= Given problem =
Reproduce, please, only the lines from the first line below to the line containing "from mathutils import Vector, Matrix", inclusive.
Start of Records for processing
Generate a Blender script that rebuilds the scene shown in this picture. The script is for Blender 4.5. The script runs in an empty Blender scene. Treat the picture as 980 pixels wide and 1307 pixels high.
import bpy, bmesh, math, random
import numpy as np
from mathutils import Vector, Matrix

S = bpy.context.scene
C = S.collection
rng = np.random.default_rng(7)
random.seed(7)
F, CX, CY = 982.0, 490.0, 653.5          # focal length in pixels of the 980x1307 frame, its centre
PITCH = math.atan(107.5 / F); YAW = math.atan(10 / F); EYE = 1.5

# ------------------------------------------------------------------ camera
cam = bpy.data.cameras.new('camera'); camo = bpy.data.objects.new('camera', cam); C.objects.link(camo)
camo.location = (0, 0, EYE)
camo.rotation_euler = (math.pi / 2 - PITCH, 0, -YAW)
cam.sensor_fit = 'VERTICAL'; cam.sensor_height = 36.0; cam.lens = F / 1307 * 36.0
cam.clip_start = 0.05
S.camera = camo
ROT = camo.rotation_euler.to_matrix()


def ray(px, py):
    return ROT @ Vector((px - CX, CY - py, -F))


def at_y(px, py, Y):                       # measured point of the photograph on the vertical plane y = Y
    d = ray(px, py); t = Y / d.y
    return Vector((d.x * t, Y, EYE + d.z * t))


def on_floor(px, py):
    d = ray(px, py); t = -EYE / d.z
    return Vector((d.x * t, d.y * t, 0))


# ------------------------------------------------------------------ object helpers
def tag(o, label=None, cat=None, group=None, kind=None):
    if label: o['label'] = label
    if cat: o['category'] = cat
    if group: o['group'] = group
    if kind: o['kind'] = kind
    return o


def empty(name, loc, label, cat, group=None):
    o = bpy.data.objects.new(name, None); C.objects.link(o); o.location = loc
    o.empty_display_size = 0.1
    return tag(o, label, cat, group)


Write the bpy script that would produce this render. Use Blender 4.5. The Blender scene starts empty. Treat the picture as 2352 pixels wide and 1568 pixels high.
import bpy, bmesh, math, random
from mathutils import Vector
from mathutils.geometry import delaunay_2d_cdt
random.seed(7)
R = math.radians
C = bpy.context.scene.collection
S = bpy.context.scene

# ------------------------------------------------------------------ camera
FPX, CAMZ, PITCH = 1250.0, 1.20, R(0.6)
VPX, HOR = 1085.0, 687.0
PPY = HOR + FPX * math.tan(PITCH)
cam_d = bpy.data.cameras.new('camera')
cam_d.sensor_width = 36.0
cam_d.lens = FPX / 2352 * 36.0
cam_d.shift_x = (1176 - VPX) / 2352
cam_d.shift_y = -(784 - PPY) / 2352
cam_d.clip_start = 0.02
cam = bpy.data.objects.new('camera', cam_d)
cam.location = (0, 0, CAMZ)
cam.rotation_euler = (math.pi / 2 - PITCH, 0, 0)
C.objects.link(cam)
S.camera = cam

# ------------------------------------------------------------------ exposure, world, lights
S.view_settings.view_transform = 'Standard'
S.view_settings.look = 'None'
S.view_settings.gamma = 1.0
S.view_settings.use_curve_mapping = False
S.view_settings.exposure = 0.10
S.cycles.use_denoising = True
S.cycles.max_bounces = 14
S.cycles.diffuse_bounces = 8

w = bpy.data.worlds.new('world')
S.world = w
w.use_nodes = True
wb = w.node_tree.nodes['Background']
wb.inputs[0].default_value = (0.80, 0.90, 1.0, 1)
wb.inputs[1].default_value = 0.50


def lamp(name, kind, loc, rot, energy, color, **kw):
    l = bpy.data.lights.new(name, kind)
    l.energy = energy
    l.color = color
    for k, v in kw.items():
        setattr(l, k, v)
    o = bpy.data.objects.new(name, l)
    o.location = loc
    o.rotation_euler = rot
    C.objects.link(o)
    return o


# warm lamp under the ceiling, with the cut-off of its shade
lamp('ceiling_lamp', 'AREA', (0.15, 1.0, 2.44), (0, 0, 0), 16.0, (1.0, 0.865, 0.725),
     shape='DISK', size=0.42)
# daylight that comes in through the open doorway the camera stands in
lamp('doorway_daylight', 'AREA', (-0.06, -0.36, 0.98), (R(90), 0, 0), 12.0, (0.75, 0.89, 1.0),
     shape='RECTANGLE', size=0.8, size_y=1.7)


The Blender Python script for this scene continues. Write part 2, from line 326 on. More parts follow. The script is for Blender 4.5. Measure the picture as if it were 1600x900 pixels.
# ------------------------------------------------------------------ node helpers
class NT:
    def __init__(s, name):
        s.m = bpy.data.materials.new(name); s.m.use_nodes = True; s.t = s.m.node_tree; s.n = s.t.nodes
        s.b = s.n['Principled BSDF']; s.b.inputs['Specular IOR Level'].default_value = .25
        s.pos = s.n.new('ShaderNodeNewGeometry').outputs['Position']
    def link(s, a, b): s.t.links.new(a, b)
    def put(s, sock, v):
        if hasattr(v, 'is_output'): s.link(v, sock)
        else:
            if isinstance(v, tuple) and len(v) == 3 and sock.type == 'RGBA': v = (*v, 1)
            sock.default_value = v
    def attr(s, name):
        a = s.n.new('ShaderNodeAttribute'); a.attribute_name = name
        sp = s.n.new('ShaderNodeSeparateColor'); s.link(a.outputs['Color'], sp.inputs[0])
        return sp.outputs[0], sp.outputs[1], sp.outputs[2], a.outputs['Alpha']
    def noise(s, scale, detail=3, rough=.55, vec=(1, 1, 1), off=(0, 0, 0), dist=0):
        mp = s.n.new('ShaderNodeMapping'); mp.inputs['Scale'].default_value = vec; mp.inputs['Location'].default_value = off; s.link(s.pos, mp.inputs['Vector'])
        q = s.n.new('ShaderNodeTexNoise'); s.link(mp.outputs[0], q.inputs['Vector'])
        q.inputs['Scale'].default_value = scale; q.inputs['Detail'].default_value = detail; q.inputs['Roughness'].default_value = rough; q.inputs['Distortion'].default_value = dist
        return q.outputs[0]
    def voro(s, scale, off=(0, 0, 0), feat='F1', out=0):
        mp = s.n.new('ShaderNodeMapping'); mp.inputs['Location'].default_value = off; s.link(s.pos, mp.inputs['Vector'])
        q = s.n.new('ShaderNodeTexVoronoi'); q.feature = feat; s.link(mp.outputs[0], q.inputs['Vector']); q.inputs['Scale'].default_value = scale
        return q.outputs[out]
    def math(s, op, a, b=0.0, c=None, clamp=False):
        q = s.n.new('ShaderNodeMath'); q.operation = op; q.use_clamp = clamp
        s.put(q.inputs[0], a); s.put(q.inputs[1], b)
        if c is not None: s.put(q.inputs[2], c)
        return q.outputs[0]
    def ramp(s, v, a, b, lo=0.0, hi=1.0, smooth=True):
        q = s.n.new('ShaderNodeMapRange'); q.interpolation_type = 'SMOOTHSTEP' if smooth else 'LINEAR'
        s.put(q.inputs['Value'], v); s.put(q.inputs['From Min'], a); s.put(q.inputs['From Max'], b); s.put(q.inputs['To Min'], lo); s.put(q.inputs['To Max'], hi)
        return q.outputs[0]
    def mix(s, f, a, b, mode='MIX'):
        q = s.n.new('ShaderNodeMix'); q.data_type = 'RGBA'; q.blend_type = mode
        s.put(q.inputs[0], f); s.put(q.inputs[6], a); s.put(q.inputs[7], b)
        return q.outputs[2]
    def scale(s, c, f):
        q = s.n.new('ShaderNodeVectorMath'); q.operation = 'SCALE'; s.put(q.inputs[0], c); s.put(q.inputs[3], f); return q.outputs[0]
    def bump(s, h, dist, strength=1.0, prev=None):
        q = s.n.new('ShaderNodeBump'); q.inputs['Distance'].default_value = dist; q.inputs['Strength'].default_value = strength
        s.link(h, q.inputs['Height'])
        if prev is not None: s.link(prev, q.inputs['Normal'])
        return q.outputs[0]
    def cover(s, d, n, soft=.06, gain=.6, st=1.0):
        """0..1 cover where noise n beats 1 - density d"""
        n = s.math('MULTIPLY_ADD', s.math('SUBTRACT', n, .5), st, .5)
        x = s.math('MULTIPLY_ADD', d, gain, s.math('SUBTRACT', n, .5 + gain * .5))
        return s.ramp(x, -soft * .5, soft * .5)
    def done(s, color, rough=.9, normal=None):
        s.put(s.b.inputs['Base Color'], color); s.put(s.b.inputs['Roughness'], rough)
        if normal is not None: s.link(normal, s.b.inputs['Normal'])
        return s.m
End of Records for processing
= Final answer =
Generate a Blender script that rebuilds the scene shown in this picture. The script is for Blender 4.5. The script runs in an empty Blender scene. Treat the picture as 980 pixels wide and 1307 pixels high.
import bpy, bmesh, math, random
import numpy as np
from mathutils import Vector, Matrix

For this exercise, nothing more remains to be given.